[STORED DATA start]
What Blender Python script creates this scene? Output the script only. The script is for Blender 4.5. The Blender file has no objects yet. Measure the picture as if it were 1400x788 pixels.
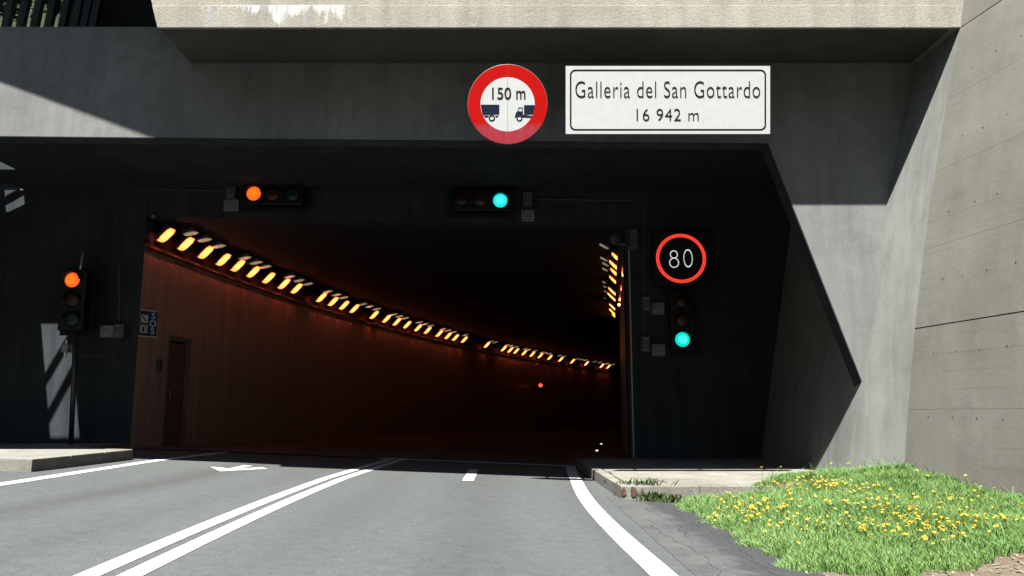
import bpy, bmesh, math, random
import numpy as np
from mathutils import Vector, Matrix
random.seed(7); rng = np.random.default_rng(7)
S = bpy.context.scene; C = S.collection

# ---------------------------------------------------------------- camera, world, sun, exposure
HC, PITCH, FPX = 1.1, math.radians(9.0), 1080.0
cam = bpy.data.cameras.new('camera'); camo = bpy.data.objects.new('camera', cam); C.objects.link(camo)
cam.sensor_width = 36; cam.lens = FPX / 1400 * 36; cam.clip_start = .05; cam.clip_end = 5000
camo.location = (0, 0, HC); camo.rotation_euler = (math.pi / 2 + PITCH, 0, 0)
S.camera = camo
SUN = Vector((-.35, -1, 2.0)).normalized()
elev = math.asin(SUN.z); az = math.atan2(SUN.x, SUN.y)
w = bpy.data.worlds.new('World'); S.world = w; w.use_nodes = True
nt = w.node_tree; bgn = nt.nodes['Background']
sky = nt.nodes.new('ShaderNodeTexSky'); sky.sky_type = 'NISHITA'; sky.sun_disc = False
sky.sun_elevation = elev; sky.sun_rotation = az % (2 * math.pi); sky.altitude = 1100
nt.links.new(sky.outputs[0], bgn.inputs[0]); bgn.inputs[1].default_value = .05
sl = bpy.data.lights.new('sun', 'SUN'); sl.energy = 5.0; sl.angle = math.radians(.5); sl.color = (1, .97, .915)
so = bpy.data.objects.new('sun', sl); C.objects.link(so)
so.rotation_euler = SUN.to_track_quat('Z', 'Y').to_euler(); so.location = (-10, -30, 50)
S.view_settings.view_transform = 'Standard'; S.view_settings.look = 'None'; S.view_settings.exposure = 2.45
S.view_settings.gamma = 1
S.render.engine = 'CYCLES'
S.cycles.max_bounces = 6; S.cycles.diffuse_bounces = 1; S.cycles.use_denoising = True

def ray(u, v):
    y, z = math.cos(PITCH), math.sin(PITCH)
    a, b = (u - 700) / FPX, (394 - v) / FPX
    return Vector((a, math.cos(PITCH) - b * math.sin(PITCH), math.sin(PITCH) + b * math.cos(PITCH)))
def P(u, v, Y):
    r = ray(u, v); t = Y / r.y
    return Vector((r.x * t, Y, HC + r.z * t))
CF, XE = .039, 1.1                     # crossfall of the road, x of its low edge
def zroad(x): return CF * (XE - x)
def G(u, v, dz=0):                     # pixel -> road surface
    r = ray(u, v); t = (CF * XE + dz - HC) / (r.z + CF * r.x)
    p = Vector((0, 0, HC)) + r * t
    return p
def GZ(u, v, z):
    r = ray(u, v); t = (z - HC) / r.z
    return Vector((0, 0, HC)) + r * t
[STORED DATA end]
TASK DESCRIPTION >> Only the lines from the start of the material through the line containing "S = bpy.context.scene; C = S.collection" should be transcribed. Pictures stay out.

FINISHED ANSWER >>
What Blender Python script creates this scene? Output the script only. The script is for Blender 4.5. The Blender file has no objects yet. Measure the picture as if it were 1400x788 pixels.
import bpy, bmesh, math, random
import numpy as np
from mathutils import Vector, Matrix
random.seed(7); rng = np.random.default_rng(7)
S = bpy.context.scene; C = S.collection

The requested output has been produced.